Amazon is going to introduce Singles as a separate category in its Kindle store, and they will be priced "much less than a typical book." The announcement is "a call to serious writers, thinkers, scientists, business leaders, historians, politicians and publishers to join Amazon in making such works available to readers around the world."
As the company puts it, Singles are intended as the perfect way "to lay out a single killer idea, well researched, well argued and well illustrated - whether it's a business lesson, a political point of view, a scientific argument, or a beautifully crafted essay on a current event."
Perhaps the most interesting part of the announcement is how written works will get into the Singles store: writers will submit them to Amazon, which will then judge them.
That raises a lot of questions, and it could be a really good thing - or a less good thing. The main questions are what sort of criteria will Amazon apply to judging what gets in and what doesn't, and will actual employees read the submissions to make determinations? I asked Amazon and so far, they ain't talking.
If humans judge submissions, the quality level of Singles would, presumingly, be fairly high. However, I doubt humans will be in control, for a couple of reasons.
Doing so would bring up something called "scalability," which is techno-jargon for being able to automate things. For a good explanation of the term, you may want to check out by Randall Stross. In his book, Stross explains why Google was able to leapfrog over Yahoo as the world's pre-eminent search engine. The secret lays in scalability - in its early days, Yahoo had humans manually compiling the search results you'd get when you used its engine. Google figured out a way to have computer algorithms do that, which meant it could easily handle billions of searches a second. Yahoo's humans, of course, couldn't match that kind of volume.
The same is likely to hold true with Amazon's Singles. While the company could easily handle a small load of submissions, ultimately it won't be able to deal with the increases in volume that will come if the service proves popular. My suspicion is that algorithms will scan submissions and flag any that contain hate speech or other undesirable stuff, which would then be read by humans. Otherwise, though, just about everything is likely to get approved for sale.
Again, there's no way to be sure yet as Amazon isn't divulging, but there's another reason why I don't think humans will be the judges. Singles seems to be somewhat of an FU to book publishers, with whom Amazon has had a less than smooth relationship. Like an old married couple, Amazon and publishers are continually bickering - in their case, about pricing (especially e-book pricing).
Singles, like Amazon's , seems to be a call to the writers who get jerked around by publishers to bypass those self-same gatekeepers. It seems pretty unlikely then that Amazon would go and do the same sort of gate-keeping with some self-imposed publication standards.
Amazon also hasn't said how pricing and payment of Singles will work, which leaves us to presume it'll probably be the same as self-published books - authors get 70% of whatever they charge, while Amazon gets 30%.

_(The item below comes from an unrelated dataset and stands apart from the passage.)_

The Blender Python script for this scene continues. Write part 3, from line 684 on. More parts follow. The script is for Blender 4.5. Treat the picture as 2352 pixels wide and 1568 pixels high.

Ultimately, the human-algorithm dichotomy is a bit of a double-edged sword. If humans end up acting as gatekeepers to the Singles store, Amazon will turn itself into a de facto publisher; it will be using its own brand as a stamp of approval, and writers who get in will benefit from it. On the other hand, if algorithms are in charge and everyone is allowed in, then writing is greatly democratized, the downside of which is that writers must then do their own promotion. For writers who aren't afraid to do that (myself included), that's not necessarily a bad thing.
I'm anxious to have these questions answered but at this point, Singles seem to be music to my newly independent-writer ears. Amazon would have to come out with some pretty crappy terms for me to not give this service a try when it goes live.